:: WHAT THE EXERCISE ASKS ::
Copy the data exactly from the line that contains "Continue the Blender" through the line that contains "YB-.048, .46, 2.44), WINPANE, o)", keeping both end lines and leaving out everything else.

++++ EXCERPTED RECORDS

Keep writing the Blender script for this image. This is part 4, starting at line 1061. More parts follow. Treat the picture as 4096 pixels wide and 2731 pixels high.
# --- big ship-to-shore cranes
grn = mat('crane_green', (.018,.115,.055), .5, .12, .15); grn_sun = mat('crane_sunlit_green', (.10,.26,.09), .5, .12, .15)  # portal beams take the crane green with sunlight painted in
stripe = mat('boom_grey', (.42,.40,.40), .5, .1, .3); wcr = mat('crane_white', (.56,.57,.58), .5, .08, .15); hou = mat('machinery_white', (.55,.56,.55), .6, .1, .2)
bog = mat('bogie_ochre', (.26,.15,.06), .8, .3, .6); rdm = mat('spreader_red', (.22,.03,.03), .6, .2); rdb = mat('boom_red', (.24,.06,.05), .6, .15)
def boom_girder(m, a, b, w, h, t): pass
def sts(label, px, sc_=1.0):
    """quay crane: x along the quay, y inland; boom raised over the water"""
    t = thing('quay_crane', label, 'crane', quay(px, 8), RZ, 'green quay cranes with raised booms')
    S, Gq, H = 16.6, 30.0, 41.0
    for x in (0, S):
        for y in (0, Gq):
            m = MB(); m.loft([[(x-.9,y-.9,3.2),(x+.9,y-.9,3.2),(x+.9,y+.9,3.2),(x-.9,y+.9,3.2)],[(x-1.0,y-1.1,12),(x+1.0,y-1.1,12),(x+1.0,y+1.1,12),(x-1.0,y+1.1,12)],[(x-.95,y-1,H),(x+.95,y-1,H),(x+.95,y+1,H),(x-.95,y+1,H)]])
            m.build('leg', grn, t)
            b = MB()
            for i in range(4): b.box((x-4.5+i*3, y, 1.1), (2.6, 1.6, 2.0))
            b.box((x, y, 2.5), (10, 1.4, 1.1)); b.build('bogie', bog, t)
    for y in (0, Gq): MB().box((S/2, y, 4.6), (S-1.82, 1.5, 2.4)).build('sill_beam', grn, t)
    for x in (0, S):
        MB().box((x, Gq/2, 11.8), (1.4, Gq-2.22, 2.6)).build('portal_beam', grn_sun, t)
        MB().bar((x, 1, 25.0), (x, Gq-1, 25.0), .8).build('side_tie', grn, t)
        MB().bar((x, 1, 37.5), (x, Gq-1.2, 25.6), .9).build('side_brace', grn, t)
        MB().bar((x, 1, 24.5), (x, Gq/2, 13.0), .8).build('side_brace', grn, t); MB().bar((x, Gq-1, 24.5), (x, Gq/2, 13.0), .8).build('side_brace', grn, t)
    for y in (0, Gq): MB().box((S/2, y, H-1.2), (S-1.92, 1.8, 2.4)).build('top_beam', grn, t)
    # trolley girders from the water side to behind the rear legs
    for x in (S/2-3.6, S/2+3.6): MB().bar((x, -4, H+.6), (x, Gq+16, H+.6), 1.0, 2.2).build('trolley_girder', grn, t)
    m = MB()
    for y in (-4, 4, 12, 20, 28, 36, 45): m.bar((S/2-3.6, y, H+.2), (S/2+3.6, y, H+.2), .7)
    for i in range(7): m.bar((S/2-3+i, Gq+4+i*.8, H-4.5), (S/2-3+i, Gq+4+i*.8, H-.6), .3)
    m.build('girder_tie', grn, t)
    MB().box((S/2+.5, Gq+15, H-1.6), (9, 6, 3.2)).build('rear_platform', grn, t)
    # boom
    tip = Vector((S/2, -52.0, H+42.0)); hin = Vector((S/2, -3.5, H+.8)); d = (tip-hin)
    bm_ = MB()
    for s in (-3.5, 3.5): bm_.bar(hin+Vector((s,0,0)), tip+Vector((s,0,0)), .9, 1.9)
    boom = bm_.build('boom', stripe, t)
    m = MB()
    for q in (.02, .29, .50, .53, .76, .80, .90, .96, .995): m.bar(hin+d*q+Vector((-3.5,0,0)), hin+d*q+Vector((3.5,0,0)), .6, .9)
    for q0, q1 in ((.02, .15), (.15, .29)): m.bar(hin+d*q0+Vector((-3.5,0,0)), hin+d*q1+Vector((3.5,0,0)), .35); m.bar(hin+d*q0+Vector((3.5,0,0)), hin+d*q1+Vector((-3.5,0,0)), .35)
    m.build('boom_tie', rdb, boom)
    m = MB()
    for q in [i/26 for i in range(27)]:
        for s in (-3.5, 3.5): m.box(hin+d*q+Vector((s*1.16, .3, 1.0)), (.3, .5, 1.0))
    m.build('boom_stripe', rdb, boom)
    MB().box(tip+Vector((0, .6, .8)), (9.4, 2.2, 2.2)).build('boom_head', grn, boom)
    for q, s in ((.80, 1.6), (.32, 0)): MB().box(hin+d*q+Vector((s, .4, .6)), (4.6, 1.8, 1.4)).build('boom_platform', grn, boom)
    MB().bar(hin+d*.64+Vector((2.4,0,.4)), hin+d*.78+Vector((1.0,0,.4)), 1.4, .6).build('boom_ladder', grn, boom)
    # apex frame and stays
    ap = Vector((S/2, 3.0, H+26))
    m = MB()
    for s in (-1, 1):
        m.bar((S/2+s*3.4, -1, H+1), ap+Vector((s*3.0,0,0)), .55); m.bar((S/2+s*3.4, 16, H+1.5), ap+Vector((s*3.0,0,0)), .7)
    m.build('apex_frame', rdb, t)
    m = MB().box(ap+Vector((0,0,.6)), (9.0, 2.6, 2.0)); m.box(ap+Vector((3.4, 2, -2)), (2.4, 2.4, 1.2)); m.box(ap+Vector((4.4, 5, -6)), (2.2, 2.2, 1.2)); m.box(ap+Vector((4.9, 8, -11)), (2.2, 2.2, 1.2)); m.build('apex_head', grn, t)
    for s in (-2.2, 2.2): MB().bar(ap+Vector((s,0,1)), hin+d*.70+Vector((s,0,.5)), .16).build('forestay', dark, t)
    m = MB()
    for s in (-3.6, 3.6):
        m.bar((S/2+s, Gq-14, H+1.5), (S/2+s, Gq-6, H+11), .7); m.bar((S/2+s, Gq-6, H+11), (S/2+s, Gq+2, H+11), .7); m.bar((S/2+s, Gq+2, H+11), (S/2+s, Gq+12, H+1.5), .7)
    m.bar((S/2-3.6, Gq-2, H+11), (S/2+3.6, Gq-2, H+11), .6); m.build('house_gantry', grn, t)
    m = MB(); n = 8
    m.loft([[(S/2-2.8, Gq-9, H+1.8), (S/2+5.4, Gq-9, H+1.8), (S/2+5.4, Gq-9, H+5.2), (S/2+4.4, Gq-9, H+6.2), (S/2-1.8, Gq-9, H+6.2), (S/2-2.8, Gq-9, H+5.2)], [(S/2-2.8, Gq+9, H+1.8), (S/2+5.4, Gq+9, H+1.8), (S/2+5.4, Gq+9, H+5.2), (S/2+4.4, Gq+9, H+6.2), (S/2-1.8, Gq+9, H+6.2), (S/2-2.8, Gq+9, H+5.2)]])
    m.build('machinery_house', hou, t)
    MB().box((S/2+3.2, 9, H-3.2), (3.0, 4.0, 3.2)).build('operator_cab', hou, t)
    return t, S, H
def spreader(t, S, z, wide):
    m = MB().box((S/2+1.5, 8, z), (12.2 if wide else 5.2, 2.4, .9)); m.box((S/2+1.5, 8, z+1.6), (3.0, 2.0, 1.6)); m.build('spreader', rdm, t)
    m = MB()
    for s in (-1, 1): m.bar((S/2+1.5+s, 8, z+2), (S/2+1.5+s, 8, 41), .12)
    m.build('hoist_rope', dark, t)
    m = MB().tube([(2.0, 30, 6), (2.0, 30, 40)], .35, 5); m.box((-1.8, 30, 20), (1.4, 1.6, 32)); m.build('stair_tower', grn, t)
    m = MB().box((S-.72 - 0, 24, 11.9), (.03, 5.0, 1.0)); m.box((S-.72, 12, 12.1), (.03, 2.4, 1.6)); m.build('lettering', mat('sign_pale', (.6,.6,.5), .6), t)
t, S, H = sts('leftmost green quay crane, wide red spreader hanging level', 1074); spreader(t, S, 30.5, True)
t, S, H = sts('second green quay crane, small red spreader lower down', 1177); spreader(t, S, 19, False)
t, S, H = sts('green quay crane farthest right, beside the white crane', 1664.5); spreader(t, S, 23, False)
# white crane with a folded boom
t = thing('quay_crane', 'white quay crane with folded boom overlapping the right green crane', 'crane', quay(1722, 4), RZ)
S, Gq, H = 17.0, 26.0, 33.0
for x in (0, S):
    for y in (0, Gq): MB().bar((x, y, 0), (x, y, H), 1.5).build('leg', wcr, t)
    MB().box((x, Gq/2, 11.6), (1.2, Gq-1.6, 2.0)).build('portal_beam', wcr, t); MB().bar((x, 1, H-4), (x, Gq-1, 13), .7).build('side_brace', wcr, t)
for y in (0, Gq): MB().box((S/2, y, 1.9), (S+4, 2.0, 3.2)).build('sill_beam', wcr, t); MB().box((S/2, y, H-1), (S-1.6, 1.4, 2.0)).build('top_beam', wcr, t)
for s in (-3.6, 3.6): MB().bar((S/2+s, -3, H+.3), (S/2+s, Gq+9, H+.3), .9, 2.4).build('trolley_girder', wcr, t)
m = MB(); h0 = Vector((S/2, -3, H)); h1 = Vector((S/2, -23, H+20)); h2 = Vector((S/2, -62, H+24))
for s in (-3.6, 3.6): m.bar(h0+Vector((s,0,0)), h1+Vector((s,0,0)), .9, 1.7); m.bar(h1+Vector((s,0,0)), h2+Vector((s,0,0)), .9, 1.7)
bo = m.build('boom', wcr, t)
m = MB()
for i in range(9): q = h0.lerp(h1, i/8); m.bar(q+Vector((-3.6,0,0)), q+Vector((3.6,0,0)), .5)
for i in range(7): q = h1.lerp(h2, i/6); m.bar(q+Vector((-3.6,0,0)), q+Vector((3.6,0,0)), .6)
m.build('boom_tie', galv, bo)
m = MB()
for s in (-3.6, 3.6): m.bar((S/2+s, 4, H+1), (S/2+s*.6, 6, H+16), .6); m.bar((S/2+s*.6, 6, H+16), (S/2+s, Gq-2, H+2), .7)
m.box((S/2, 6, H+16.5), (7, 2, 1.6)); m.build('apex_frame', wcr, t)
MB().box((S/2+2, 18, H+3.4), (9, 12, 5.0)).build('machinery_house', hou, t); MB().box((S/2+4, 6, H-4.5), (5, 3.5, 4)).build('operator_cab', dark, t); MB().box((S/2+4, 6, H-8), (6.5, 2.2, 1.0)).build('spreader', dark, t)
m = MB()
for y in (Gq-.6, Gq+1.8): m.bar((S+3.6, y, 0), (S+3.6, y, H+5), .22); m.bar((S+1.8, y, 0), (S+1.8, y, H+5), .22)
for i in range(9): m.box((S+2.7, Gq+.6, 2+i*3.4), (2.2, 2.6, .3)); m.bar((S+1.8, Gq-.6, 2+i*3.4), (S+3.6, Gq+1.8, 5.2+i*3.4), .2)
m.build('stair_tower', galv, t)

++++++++
++++ EXCERPTED RECORDS

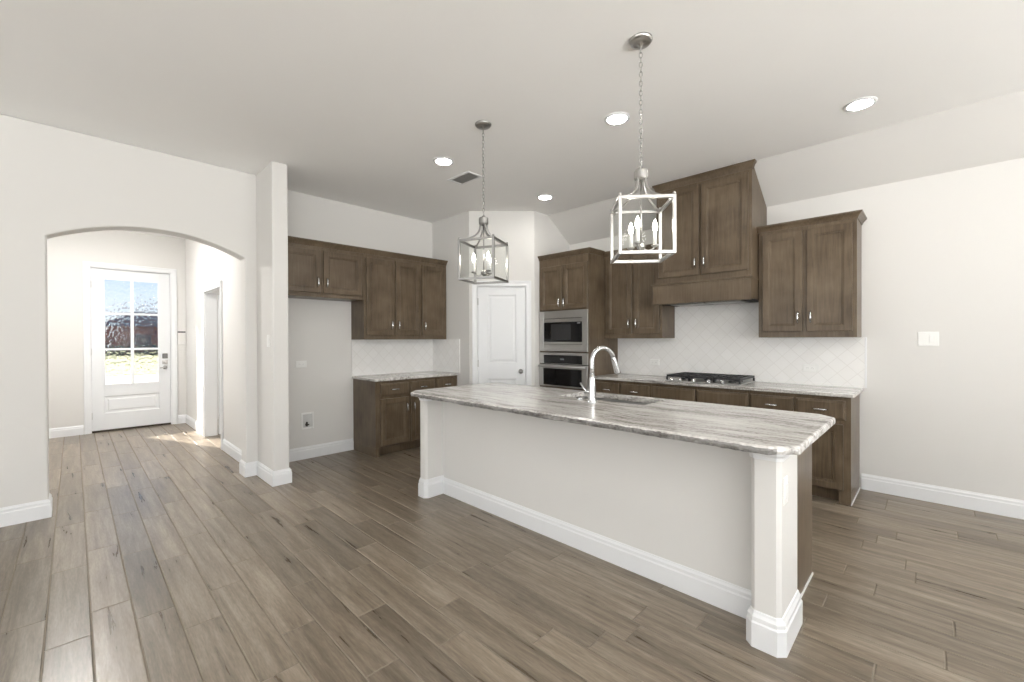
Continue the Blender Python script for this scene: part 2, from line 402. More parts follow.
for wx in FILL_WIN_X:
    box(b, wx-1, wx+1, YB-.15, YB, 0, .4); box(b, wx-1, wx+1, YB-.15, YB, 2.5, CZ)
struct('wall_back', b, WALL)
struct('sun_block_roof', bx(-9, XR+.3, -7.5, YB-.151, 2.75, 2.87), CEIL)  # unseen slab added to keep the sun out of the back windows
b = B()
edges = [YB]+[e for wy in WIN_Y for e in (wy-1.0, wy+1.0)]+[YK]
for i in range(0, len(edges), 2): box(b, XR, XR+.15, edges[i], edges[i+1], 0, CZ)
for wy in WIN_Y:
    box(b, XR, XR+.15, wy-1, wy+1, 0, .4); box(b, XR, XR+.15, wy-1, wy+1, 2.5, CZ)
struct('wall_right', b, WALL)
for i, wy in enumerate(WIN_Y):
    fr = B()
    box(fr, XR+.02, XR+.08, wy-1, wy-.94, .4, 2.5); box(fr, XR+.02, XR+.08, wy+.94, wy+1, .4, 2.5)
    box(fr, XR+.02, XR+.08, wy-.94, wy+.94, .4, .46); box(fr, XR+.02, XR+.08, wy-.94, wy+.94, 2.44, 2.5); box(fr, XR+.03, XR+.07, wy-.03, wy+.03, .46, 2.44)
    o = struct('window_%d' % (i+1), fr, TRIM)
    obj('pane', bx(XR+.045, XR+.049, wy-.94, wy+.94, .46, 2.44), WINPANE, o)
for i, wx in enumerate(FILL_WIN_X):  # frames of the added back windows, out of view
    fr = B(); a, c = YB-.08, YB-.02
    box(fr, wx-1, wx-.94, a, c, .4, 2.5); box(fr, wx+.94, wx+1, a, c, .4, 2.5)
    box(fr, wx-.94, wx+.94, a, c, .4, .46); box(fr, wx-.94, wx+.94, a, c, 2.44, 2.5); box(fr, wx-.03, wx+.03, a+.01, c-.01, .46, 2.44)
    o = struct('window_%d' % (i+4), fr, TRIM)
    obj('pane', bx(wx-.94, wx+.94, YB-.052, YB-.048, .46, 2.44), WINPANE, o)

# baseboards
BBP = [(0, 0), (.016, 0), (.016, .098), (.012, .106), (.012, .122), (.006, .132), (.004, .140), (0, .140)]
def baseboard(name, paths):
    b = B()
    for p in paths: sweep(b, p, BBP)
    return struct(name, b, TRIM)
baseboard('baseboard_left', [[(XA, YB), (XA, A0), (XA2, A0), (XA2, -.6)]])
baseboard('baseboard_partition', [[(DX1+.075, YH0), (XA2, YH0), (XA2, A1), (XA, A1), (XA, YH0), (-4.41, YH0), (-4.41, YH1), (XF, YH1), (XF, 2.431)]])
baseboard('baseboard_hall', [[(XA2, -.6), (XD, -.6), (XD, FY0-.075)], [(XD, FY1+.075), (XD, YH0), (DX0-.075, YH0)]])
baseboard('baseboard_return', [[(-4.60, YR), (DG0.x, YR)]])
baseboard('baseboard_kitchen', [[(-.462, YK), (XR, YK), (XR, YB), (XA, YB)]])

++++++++

:: RESPONSE BELOW ::
Continue the Blender Python script for this scene: part 2, from line 402. More parts follow.
for wx in FILL_WIN_X:
    box(b, wx-1, wx+1, YB-.15, YB, 0, .4); box(b, wx-1, wx+1, YB-.15, YB, 2.5, CZ)
struct('wall_back', b, WALL)
struct('sun_block_roof', bx(-9, XR+.3, -7.5, YB-.151, 2.75, 2.87), CEIL)  # unseen slab added to keep the sun out of the back windows
b = B()
edges = [YB]+[e for wy in WIN_Y for e in (wy-1.0, wy+1.0)]+[YK]
for i in range(0, len(edges), 2): box(b, XR, XR+.15, edges[i], edges[i+1], 0, CZ)
for wy in WIN_Y:
    box(b, XR, XR+.15, wy-1, wy+1, 0, .4); box(b, XR, XR+.15, wy-1, wy+1, 2.5, CZ)
struct('wall_right', b, WALL)
for i, wy in enumerate(WIN_Y):
    fr = B()
    box(fr, XR+.02, XR+.08, wy-1, wy-.94, .4, 2.5); box(fr, XR+.02, XR+.08, wy+.94, wy+1, .4, 2.5)
    box(fr, XR+.02, XR+.08, wy-.94, wy+.94, .4, .46); box(fr, XR+.02, XR+.08, wy-.94, wy+.94, 2.44, 2.5); box(fr, XR+.03, XR+.07, wy-.03, wy+.03, .46, 2.44)
    o = struct('window_%d' % (i+1), fr, TRIM)
    obj('pane', bx(XR+.045, XR+.049, wy-.94, wy+.94, .46, 2.44), WINPANE, o)
for i, wx in enumerate(FILL_WIN_X):  # frames of the added back windows, out of view
    fr = B(); a, c = YB-.08, YB-.02
    box(fr, wx-1, wx-.94, a, c, .4, 2.5); box(fr, wx+.94, wx+1, a, c, .4, 2.5)
    box(fr, wx-.94, wx+.94, a, c, .4, .46); box(fr, wx-.94, wx+.94, a, c, 2.44, 2.5); box(fr, wx-.03, wx+.03, a+.01, c-.01, .46, 2.44)
    o = struct('window_%d' % (i+4), fr, TRIM)
    obj('pane', bx(wx-.94, wx+.94, YB-.052, YB-.048, .46, 2.44), WINPANE, o)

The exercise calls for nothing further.